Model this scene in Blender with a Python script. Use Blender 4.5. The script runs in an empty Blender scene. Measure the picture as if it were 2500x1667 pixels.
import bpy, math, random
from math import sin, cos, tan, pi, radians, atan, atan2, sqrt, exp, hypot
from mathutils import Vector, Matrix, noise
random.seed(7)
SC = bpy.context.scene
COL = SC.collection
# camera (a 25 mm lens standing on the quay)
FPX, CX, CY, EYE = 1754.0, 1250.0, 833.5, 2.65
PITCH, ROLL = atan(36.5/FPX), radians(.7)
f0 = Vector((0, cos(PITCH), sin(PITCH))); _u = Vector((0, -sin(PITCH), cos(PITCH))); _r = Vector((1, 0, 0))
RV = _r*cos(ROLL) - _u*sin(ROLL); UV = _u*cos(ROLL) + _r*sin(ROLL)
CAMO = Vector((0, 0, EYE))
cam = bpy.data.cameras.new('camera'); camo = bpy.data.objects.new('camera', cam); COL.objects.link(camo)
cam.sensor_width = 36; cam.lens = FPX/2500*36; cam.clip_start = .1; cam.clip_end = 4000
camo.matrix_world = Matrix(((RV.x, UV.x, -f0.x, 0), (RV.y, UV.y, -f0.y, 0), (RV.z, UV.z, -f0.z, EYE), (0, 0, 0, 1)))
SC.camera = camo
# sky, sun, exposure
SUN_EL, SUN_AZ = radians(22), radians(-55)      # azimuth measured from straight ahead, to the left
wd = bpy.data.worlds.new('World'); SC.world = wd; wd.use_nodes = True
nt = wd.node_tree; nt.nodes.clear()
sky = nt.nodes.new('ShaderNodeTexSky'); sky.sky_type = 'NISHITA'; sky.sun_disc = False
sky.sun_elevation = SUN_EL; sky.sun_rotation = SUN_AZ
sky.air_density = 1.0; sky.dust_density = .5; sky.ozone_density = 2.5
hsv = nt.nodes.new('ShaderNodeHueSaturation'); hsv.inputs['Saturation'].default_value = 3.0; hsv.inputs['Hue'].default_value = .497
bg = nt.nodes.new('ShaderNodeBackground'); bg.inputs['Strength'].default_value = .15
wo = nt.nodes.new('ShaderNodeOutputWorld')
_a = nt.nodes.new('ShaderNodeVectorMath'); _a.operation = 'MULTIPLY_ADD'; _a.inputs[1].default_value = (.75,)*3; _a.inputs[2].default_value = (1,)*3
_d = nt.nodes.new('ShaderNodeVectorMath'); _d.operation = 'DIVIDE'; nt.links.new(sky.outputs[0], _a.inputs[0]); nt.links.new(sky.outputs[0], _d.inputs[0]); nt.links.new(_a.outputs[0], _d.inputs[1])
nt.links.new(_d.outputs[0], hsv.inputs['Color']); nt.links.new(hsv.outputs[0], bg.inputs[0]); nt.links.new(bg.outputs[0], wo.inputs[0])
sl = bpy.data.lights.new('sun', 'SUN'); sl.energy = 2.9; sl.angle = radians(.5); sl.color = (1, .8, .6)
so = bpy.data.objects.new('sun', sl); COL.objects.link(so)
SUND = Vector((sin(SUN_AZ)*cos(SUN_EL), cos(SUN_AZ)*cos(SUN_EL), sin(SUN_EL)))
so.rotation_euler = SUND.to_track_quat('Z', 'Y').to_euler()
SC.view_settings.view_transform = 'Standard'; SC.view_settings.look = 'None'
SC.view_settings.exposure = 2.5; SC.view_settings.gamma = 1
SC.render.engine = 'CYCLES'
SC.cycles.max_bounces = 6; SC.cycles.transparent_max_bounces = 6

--

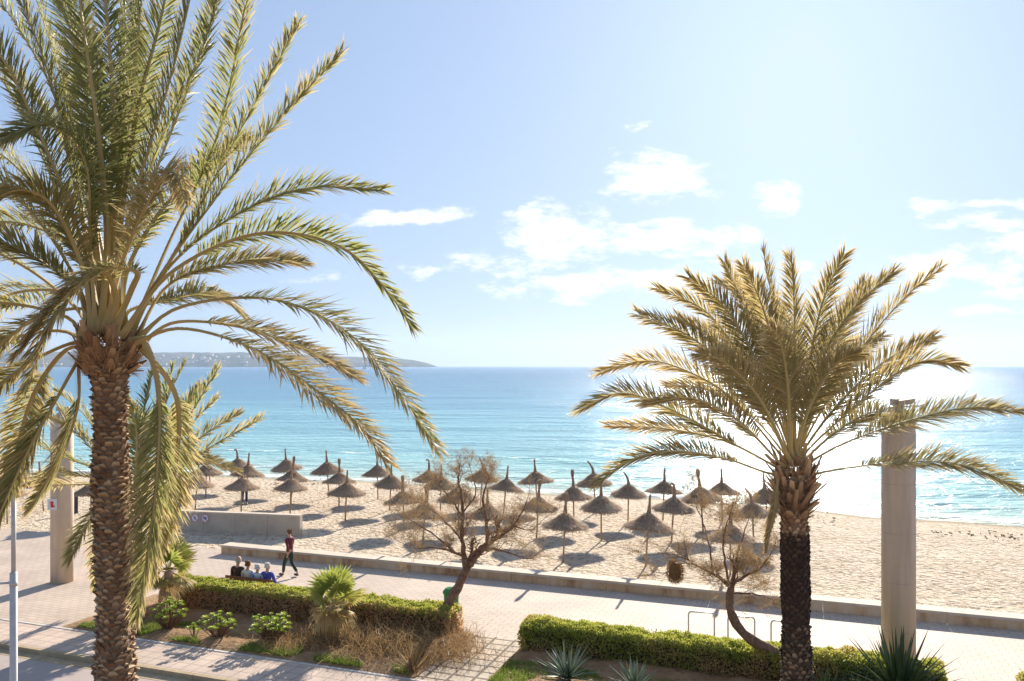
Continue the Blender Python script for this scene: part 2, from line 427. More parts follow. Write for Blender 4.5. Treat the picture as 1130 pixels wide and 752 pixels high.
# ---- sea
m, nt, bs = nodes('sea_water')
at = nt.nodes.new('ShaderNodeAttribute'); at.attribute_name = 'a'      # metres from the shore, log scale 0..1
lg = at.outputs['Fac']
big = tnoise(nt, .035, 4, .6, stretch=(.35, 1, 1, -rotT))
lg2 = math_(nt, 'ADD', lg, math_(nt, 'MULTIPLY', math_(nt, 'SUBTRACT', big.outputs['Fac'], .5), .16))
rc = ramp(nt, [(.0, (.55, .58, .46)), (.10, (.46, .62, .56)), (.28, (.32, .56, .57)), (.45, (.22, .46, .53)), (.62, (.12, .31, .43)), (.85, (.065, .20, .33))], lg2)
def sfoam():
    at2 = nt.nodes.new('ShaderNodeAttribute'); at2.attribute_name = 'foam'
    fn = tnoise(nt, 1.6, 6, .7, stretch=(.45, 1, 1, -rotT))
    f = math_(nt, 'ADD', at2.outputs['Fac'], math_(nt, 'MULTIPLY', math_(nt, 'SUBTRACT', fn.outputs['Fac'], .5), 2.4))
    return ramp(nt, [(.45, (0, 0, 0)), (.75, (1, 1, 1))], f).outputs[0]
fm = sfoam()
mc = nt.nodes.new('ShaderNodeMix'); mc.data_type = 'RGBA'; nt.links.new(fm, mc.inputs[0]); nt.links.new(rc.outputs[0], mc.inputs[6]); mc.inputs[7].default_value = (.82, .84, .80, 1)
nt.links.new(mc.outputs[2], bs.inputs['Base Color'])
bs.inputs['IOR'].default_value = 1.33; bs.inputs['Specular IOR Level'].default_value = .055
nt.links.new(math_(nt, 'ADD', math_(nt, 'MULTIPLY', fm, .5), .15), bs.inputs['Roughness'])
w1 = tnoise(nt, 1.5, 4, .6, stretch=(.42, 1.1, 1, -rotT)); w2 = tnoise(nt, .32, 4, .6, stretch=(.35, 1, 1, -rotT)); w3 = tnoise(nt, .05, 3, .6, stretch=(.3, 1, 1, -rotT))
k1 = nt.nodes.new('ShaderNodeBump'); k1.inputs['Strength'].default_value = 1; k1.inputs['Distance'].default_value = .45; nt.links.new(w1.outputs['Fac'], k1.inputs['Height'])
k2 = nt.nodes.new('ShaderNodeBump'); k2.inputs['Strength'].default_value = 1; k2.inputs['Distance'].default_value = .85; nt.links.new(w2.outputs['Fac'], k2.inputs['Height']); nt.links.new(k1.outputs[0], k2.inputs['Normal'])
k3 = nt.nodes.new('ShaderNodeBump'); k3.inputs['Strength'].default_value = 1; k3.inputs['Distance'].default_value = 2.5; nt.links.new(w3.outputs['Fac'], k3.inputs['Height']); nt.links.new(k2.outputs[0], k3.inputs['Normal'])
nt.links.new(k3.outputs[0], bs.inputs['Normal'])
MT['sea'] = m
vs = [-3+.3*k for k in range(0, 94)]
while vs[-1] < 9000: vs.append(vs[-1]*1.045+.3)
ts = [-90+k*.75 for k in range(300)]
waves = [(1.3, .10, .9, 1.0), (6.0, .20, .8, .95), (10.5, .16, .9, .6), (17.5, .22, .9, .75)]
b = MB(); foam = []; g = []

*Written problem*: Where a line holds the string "scene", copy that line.

*Answer to this task*:
Model this scene in Blender with a Python script. Use Blender 4.5. The script runs in an empty Blender scene. Measure the picture as if it were 2500x1667 pixels.
SC = bpy.context.scene
Continue the Blender Python script for this scene: part 2, from line 427. More parts follow. Write for Blender 4.5. Treat the picture as 1130 pixels wide and 752 pixels high.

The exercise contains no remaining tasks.